Types de pièges : piège delta (petite boîte triangulaire en carton imperméabilisé qui contient une plaque de glu sur laquelle on dépose la capsule de phéromones sexuelles). Piège à cossus gâte-bois (différents matériels peuvent être utilisés, soit un modèle du commerce à entonnoir ou à ailette du type Mastrap L, soit un modèle préparé artisanalement avec un tube en PVC gris, de 12 cm de diamètre et 40 cm de long, enduit à l’intérieur de glu sur la­quelle on place­ la capsule de phéromone au milieu du tube, sans la toucher avec les doigts). Piège à entonnoir (seau et entonnoir), au-dessus duquel se trouve un couvercle en forme de parapluie muni d’un distributeur central de phéromones : les insectes volent autour du diffuseur jusqu’à épuisement, puis tombent dans le piège sans pouvoir en ressortir (cas du piège à pyrale du buis Buxatrap) ou fi­nissent par se noyer dans la solution d’eau savonneuse contenue au fond du seau. Piège à eau (bac circulaire rempli d’eau avec quelques gouttes de mouillant, surmonté d’un panier porte-phéromones fixé sur un support au centre du piège). Respecter une distance minimale d’une dizaine de mètres entre chaque piège dans le but d’éviter les problèmes d’interférence entre­ les phéromones (pour une même espèce, il y aurait alors non pas piégeage­, mais confusion, ce qui ne permettrait pas d’observer avec précision la dynamique de population). Pour bien distancer les pièges entre eux, suivre les recommandations des fournisseurs.

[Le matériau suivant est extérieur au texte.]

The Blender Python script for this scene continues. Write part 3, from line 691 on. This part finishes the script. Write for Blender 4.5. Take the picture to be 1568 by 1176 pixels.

Utilisation et efficacité : chaque capsule de phéromone sexuelle est spécifique d’une espèce d’insecte et doit être utilisée dès l’ouverture du sachet. Certaines sont changées toutes les quatre semaines, tandis que d’autres plus persistantes (long life) couvrent l’ensemble des périodes de vol. La capsule doit être conservée au réfrigérateur ou au congélateur. Effectuer les relevés de captures chaque jour de façon optimale ou au moins trois fois par semaine. Ôter régulièrement les insectes capturés et les comptabiliser, sans jamais toucher la capsule avec les doigts, ce qui inhiberait son pouvoir attractif. Pour cela, utiliser une paire de pinces à épiler ou une fine baguette en bois. Noter chaque jour les captures, sinon trois fois par semaine au minimum, pour pouvoir observer la dynamique de population. La lecture des relevés indique le pic du vol, soit la pé­riode d’activité maximale et son importance, de même que le nombre total d’individus­ capturés. Toutefois, il n’y a généralement pas de correspondance entre­ le nombre de captures en piège et le niveau de population établi dans un lieu donné. Pour la processionnaire du pin, par exemple, l’équivalence entre la cap­ture dans les pièges et le niveau d’infestation réelle (quantité de papillons, puis de chenilles défoliatrices) est aléatoire. Le taux d’attaque d’un arbre ou d’un massif arboré se mesure par le recensement des nids communautaires au cours du dernier hiver. Ces endroits identiques d’une année à l’autre sont appelés « placettes d’observation ». Les constatations réalisées mettent en évidence le niveau d’infestation réel et la gradation de population de façon pluriannuelle. Celle-ci, chez la processionnaire du pin, culmine tous les cinq à six ans environ, pendant une durée de deux à trois ans.